Problem statement:
Quote every line as written. Omit pictures.

Available data:

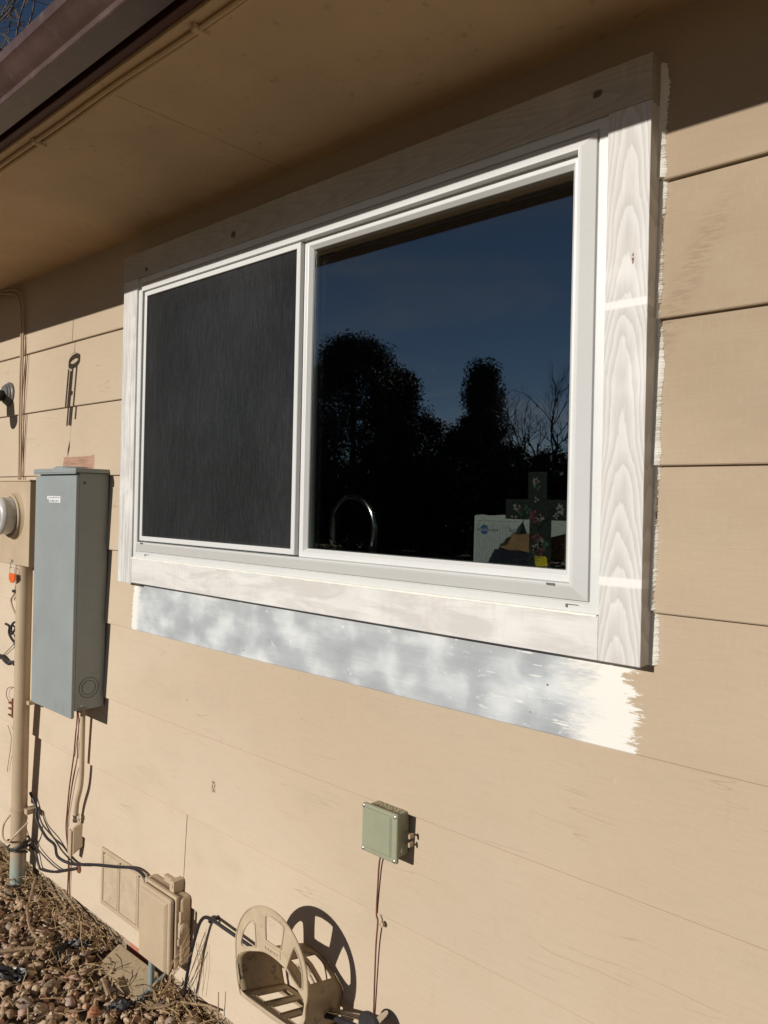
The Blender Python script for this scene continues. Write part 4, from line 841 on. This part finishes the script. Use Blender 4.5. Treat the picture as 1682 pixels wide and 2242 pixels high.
# ------------------------------------------------------------------ gravel, sticks, rubbish
def rock_mesh(n, region, rmin, rmax, seed, dens=None):
    R = np.random.RandomState(seed); bm = bmesh.new(); bmesh.ops.create_icosphere(bm, subdivisions=2, radius=1); bv = np.array([v.co[:] for v in bm.verts]); bf = np.array([[v.index for v in f.verts] for f in bm.faces]); bm.free()
    protos = []
    for k in range(14):
        v = bv.copy()
        for _ in range(7):       # slice flats off a sphere: broken-stone facets
            d = R.normal(size=3); d /= np.linalg.norm(d); h = R.uniform(.38, .75); s_ = v@d; ex = np.maximum(s_-h, 0); v = v-np.outer(ex*.92, d)
        protos.append(v+R.normal(size=v.shape)*.006)
    V, F = [], []; o = 0
    for i in range(n):
        r = rmin*(rmax/rmin)**(R.rand()**1.5); v = protos[R.randint(14)]*np.array([1, R.uniform(.65, .95), R.uniform(.5, .8)])*r
        a, b_, c_ = R.uniform(0, 6.28), R.normal()*.5, R.normal()*.5
        Rm = np.array(Matrix.Rotation(a, 3, 'Z')@Matrix.Rotation(b_, 3, 'X')@Matrix.Rotation(c_, 3, 'Y'))
        px, py = R.uniform(region[0], region[1]), R.uniform(region[2], region[3])
        if -2.50 < px < -2.16 and -.11 < py: continue
        V.append(v@Rm.T+np.array([px, py, GZ-.008+r*.35+R.uniform(0, .010)])); F.append(bf+o); o += len(bv)
    return np.concatenate(V), np.concatenate(F)
parts = [rock_mesh(3800, (-3.9, -1.25, -.62, -.004), .006, .027, 1), rock_mesh(2600, (-5.6, 1.6, -1.15, -.01), .009, .024, 2)]
V = np.concatenate([p[0] for p in parts]); F = np.concatenate([parts[0][1], parts[1][1]+len(parts[0][0])])
me = bpy.data.meshes.new('gravel'); me.vertices.add(len(V)); me.vertices.foreach_set('co', V.astype(np.float32).ravel()); me.loops.add(F.size); me.loops.foreach_set('vertex_index', F.astype(np.int32).ravel())
me.polygons.add(len(F)); me.polygons.foreach_set('loop_start', np.arange(0, F.size, 3, dtype=np.int32)); me.update(calc_edges=True); me.materials.append(M['gravel'])
gr = bpy.data.objects.new('gravel', me); C.objects.link(gr); struct(gr, 'stuff')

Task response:
The Blender Python script for this scene continues. Write part 4, from line 841 on. This part finishes the script. Use Blender 4.5. Treat the picture as 1682 pixels wide and 2242 pixels high.
# ------------------------------------------------------------------ gravel, sticks, rubbish
def rock_mesh(n, region, rmin, rmax, seed, dens=None):
    R = np.random.RandomState(seed); bm = bmesh.new(); bmesh.ops.create_icosphere(bm, subdivisions=2, radius=1); bv = np.array([v.co[:] for v in bm.verts]); bf = np.array([[v.index for v in f.verts] for f in bm.faces]); bm.free()
    protos = []
    for k in range(14):
        v = bv.copy()
        for _ in range(7):       # slice flats off a sphere: broken-stone facets
            d = R.normal(size=3); d /= np.linalg.norm(d); h = R.uniform(.38, .75); s_ = v@d; ex = np.maximum(s_-h, 0); v = v-np.outer(ex*.92, d)
        protos.append(v+R.normal(size=v.shape)*.006)
    V, F = [], []; o = 0
    for i in range(n):
        r = rmin*(rmax/rmin)**(R.rand()**1.5); v = protos[R.randint(14)]*np.array([1, R.uniform(.65, .95), R.uniform(.5, .8)])*r
        a, b_, c_ = R.uniform(0, 6.28), R.normal()*.5, R.normal()*.5
        Rm = np.array(Matrix.Rotation(a, 3, 'Z')@Matrix.Rotation(b_, 3, 'X')@Matrix.Rotation(c_, 3, 'Y'))
        px, py = R.uniform(region[0], region[1]), R.uniform(region[2], region[3])
        if -2.50 < px < -2.16 and -.11 < py: continue
        V.append(v@Rm.T+np.array([px, py, GZ-.008+r*.35+R.uniform(0, .010)])); F.append(bf+o); o += len(bv)
    return np.concatenate(V), np.concatenate(F)
parts = [rock_mesh(3800, (-3.9, -1.25, -.62, -.004), .006, .027, 1), rock_mesh(2600, (-5.6, 1.6, -1.15, -.01), .009, .024, 2)]
V = np.concatenate([p[0] for p in parts]); F = np.concatenate([parts[0][1], parts[1][1]+len(parts[0][0])])
me = bpy.data.meshes.new('gravel'); me.vertices.add(len(V)); me.vertices.foreach_set('co', V.astype(np.float32).ravel()); me.loops.add(F.size); me.loops.foreach_set('vertex_index', F.astype(np.int32).ravel())
me.polygons.add(len(F)); me.polygons.foreach_set('loop_start', np.arange(0, F.size, 3, dtype=np.int32)); me.update(calc_edges=True); me.materials.append(M['gravel'])
gr = bpy.data.objects.new('gravel', me); C.objects.link(gr); struct(gr, 'stuff')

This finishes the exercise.